··· Supplied data
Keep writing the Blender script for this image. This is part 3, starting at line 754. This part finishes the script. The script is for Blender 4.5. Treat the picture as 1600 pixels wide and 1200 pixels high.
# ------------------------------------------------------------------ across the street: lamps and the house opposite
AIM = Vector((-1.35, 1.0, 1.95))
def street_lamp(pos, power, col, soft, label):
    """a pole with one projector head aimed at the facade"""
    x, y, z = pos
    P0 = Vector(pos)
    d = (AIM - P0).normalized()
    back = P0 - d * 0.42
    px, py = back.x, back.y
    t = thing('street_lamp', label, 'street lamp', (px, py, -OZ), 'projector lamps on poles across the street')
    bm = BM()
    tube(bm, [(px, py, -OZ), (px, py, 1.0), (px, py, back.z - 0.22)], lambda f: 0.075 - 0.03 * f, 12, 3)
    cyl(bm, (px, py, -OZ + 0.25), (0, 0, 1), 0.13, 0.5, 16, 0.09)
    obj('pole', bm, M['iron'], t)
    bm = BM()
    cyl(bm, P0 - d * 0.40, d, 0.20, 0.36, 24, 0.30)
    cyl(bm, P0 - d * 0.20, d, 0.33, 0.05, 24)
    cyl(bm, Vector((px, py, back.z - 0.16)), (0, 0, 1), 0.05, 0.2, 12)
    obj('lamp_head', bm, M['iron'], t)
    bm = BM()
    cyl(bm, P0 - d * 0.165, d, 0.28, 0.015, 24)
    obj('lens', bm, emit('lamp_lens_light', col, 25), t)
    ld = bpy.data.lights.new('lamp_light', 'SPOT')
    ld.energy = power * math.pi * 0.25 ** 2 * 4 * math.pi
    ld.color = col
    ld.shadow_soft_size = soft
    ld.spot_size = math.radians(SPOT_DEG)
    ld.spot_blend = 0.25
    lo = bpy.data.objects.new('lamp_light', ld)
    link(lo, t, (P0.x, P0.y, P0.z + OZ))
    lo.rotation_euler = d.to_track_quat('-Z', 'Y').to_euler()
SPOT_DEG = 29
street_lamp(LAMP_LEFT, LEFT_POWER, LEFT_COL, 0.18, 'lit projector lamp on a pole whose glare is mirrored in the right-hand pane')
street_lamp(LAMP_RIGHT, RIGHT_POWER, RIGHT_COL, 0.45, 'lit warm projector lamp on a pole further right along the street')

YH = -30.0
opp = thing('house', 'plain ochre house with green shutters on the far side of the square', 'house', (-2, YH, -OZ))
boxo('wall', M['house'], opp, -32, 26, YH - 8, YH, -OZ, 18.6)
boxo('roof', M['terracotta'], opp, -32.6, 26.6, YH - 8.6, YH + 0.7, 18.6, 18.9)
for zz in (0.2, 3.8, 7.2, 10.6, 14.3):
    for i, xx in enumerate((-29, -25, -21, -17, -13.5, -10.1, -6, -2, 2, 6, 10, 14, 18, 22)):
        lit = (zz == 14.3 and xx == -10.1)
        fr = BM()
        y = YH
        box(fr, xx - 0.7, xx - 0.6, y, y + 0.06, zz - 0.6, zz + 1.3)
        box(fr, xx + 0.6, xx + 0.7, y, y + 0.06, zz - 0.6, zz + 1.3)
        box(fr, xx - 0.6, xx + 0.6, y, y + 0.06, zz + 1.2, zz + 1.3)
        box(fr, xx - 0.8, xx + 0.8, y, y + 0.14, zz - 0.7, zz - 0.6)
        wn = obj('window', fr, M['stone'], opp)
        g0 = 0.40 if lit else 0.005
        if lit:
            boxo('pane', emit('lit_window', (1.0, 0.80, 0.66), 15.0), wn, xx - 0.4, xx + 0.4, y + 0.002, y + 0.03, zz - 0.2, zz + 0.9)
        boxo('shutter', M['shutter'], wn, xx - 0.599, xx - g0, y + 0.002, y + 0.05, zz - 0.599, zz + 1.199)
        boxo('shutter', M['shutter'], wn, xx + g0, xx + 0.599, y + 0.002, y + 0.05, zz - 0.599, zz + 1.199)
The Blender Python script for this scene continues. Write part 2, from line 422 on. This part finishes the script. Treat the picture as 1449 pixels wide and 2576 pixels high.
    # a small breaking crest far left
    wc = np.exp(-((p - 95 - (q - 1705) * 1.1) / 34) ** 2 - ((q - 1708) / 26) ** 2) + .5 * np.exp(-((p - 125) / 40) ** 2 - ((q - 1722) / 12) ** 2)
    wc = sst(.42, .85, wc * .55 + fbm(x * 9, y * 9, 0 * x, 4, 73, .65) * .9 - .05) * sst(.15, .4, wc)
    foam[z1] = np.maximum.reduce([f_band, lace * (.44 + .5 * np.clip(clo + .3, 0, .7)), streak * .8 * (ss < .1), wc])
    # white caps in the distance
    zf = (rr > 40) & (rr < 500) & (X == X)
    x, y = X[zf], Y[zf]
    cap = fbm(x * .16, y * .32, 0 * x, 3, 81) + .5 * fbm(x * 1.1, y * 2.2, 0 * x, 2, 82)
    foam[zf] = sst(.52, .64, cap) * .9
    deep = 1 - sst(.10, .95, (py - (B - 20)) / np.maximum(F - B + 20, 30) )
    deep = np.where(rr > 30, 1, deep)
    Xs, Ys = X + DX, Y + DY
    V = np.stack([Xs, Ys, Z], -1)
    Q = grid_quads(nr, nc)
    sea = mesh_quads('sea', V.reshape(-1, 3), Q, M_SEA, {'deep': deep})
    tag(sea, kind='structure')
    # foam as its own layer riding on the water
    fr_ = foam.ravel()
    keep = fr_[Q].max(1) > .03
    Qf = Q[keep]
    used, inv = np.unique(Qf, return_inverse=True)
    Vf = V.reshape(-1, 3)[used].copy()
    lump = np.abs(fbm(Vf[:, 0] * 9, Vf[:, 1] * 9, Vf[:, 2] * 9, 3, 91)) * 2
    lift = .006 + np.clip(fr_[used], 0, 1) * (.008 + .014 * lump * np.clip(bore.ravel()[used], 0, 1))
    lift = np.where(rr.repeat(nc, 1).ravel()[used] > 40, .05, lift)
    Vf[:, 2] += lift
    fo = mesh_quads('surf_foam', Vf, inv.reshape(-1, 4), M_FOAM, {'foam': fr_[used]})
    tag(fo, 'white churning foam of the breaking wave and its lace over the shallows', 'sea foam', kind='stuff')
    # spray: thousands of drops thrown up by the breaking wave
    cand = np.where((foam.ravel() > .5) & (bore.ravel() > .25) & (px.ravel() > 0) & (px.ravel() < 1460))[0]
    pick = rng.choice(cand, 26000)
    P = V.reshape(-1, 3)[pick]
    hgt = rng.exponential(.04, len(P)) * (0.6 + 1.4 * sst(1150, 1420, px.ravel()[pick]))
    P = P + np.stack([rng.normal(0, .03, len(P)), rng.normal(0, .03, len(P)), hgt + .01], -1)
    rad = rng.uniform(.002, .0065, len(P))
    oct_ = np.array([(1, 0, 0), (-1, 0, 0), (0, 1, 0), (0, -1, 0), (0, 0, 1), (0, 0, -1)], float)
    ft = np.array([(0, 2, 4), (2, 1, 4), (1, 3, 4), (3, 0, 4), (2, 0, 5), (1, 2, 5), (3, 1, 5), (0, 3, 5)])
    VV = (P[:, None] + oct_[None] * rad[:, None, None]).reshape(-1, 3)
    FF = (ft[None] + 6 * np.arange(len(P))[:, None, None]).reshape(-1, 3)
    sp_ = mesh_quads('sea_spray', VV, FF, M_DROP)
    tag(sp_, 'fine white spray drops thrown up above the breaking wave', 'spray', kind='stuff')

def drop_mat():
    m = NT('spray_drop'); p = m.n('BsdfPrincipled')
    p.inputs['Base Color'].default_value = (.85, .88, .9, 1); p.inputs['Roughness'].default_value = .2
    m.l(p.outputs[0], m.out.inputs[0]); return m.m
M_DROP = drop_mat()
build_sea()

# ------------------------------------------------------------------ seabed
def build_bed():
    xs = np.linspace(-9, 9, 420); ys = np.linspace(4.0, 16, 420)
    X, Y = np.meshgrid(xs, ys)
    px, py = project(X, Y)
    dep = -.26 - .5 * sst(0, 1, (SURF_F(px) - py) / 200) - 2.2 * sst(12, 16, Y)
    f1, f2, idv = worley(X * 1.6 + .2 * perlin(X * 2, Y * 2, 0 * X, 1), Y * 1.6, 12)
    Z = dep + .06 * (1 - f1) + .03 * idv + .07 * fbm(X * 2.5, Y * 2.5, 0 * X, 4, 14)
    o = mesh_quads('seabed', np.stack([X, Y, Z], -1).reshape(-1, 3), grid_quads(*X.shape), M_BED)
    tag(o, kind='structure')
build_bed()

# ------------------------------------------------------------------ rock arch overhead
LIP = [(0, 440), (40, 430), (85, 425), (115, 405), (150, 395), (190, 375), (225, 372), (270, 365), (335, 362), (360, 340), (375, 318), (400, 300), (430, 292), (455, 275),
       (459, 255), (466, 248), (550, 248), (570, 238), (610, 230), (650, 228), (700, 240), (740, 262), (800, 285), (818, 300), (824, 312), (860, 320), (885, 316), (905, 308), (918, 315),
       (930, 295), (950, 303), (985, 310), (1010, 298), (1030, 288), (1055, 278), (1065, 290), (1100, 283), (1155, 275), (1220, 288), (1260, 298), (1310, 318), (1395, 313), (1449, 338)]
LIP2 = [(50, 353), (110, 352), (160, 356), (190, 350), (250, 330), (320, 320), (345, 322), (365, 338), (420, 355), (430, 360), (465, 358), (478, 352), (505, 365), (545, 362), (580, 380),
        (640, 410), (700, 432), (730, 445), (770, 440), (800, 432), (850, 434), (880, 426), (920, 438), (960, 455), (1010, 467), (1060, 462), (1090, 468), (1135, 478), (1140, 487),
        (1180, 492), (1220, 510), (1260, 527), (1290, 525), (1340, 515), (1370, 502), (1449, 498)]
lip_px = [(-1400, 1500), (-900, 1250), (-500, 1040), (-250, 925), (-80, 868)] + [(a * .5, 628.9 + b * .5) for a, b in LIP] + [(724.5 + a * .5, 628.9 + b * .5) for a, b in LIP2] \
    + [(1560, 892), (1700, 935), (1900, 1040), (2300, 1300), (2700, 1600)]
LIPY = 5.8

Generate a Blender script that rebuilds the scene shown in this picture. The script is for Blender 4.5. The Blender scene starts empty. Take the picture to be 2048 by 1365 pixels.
······
Exercise requirements - Only the lines from the first line of the records through the line containing "street_lamp(LAMP_RIGHT, RIGHT_POWER, RIGHT_COL, 0.45, 'lit" should be repeated, exactly as they appear.

In response -
Keep writing the Blender script for this image. This is part 3, starting at line 754. This part finishes the script. The script is for Blender 4.5. Treat the picture as 1600 pixels wide and 1200 pixels high.
# ------------------------------------------------------------------ across the street: lamps and the house opposite
AIM = Vector((-1.35, 1.0, 1.95))
def street_lamp(pos, power, col, soft, label):
    """a pole with one projector head aimed at the facade"""
    x, y, z = pos
    P0 = Vector(pos)
    d = (AIM - P0).normalized()
    back = P0 - d * 0.42
    px, py = back.x, back.y
    t = thing('street_lamp', label, 'street lamp', (px, py, -OZ), 'projector lamps on poles across the street')
    bm = BM()
    tube(bm, [(px, py, -OZ), (px, py, 1.0), (px, py, back.z - 0.22)], lambda f: 0.075 - 0.03 * f, 12, 3)
    cyl(bm, (px, py, -OZ + 0.25), (0, 0, 1), 0.13, 0.5, 16, 0.09)
    obj('pole', bm, M['iron'], t)
    bm = BM()
    cyl(bm, P0 - d * 0.40, d, 0.20, 0.36, 24, 0.30)
    cyl(bm, P0 - d * 0.20, d, 0.33, 0.05, 24)
    cyl(bm, Vector((px, py, back.z - 0.16)), (0, 0, 1), 0.05, 0.2, 12)
    obj('lamp_head', bm, M['iron'], t)
    bm = BM()
    cyl(bm, P0 - d * 0.165, d, 0.28, 0.015, 24)
    obj('lens', bm, emit('lamp_lens_light', col, 25), t)
    ld = bpy.data.lights.new('lamp_light', 'SPOT')
    ld.energy = power * math.pi * 0.25 ** 2 * 4 * math.pi
    ld.color = col
    ld.shadow_soft_size = soft
    ld.spot_size = math.radians(SPOT_DEG)
    ld.spot_blend = 0.25
    lo = bpy.data.objects.new('lamp_light', ld)
    link(lo, t, (P0.x, P0.y, P0.z + OZ))
    lo.rotation_euler = d.to_track_quat('-Z', 'Y').to_euler()
SPOT_DEG = 29
street_lamp(LAMP_LEFT, LEFT_POWER, LEFT_COL, 0.18, 'lit projector lamp on a pole whose glare is mirrored in the right-hand pane')
street_lamp(LAMP_RIGHT, RIGHT_POWER, RIGHT_COL, 0.45, 'lit warm projector lamp on a pole further right along the street')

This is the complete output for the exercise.